I suspect that Francine Prose is her real name. I read one of Francine Prose books once but do not remember a thing about it. I looked through a list of her titles, and I couldn’t pick it out in the line up. I do remember Francine Prose’s essay that appeared in Harper’s about five years ago lamenting the middlebrow taste of middle-American school curriculum. Prose retained special loathing for the canonical status of To Kill a Mocking Bird and Lord of the Flied. I was discouraged by her attack, not that it was elitist (who isn’t elitist?), but that it didn’t really take into account the nuances of the reading habits of teenagers. Not everyone is engaged by books. For actual readers, fthey are not going to be satisfied by any standardized curriculum; nor should they be, should they?

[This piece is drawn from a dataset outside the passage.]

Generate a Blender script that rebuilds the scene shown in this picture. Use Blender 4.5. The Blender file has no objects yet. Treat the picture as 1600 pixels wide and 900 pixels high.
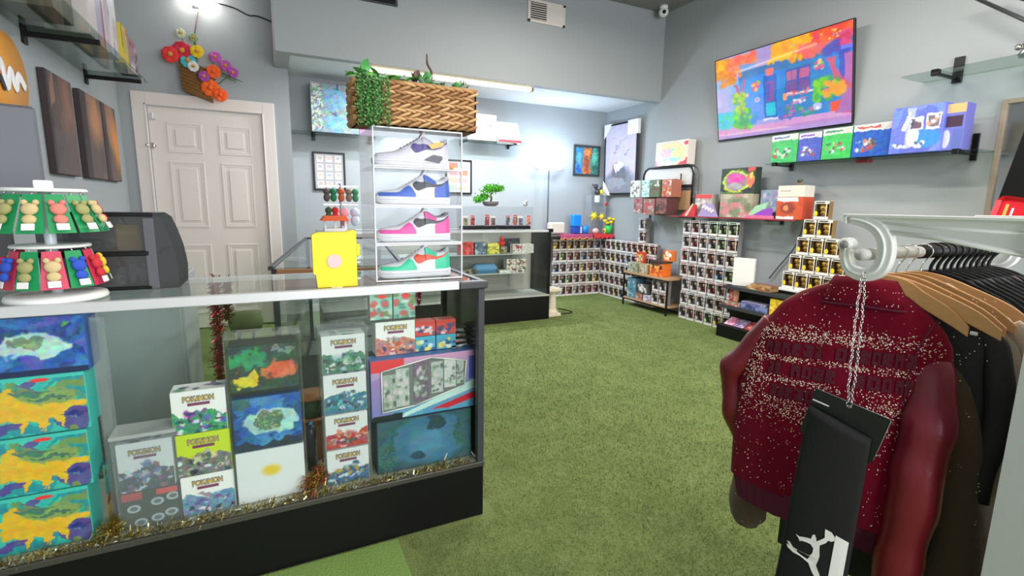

These standardized texts were much less about the text and more about developing our skills as readers. We read Lord of the Flies , Fahrenheit 451, the regular Shakespeare unit as practice reading. In the school I attended in the mid-1980s, my teachers still dwelt for the most part in a critical education given to them in the 1960s when New Criticism was such a monolithic given that my instructors didn’t think in terms of Feminism, Marxism, Deconstruction, New Historicism, or other forms of criticism. But like the thin layer of the standardized curriculum, I was aware there were other ways of thinking about a text.

As soon as I learned to read, I began to visit my library and the bookstores and I quickly escaped the rigid structures of the school system. I could have used guidance in terms of what to read or how to read what I was reading, but looking back I somehow managed to find my way to a great number of great books without the help of a teacher. I suspect a teacher would only have discouraged me if they had deigned to interfere with my reading habits anyway. I did read a tremendous number of Robert H. Howard novels, but also read a great deal of classic science fiction. I stayed clear of anything smacking of anything I might read in school because I had a sense I was supposed to read these things. I never wanted to do anything I was supposed to do. When I talk to people about what they read, they read what they read. What is taught in school is kind of beside the point when it comes to reading.

I have not read enough of Francine Prose to really have any opinion of her work or her criticism, but I am suspicious when someone who clearly knows something pretends that it is more complicated than it is.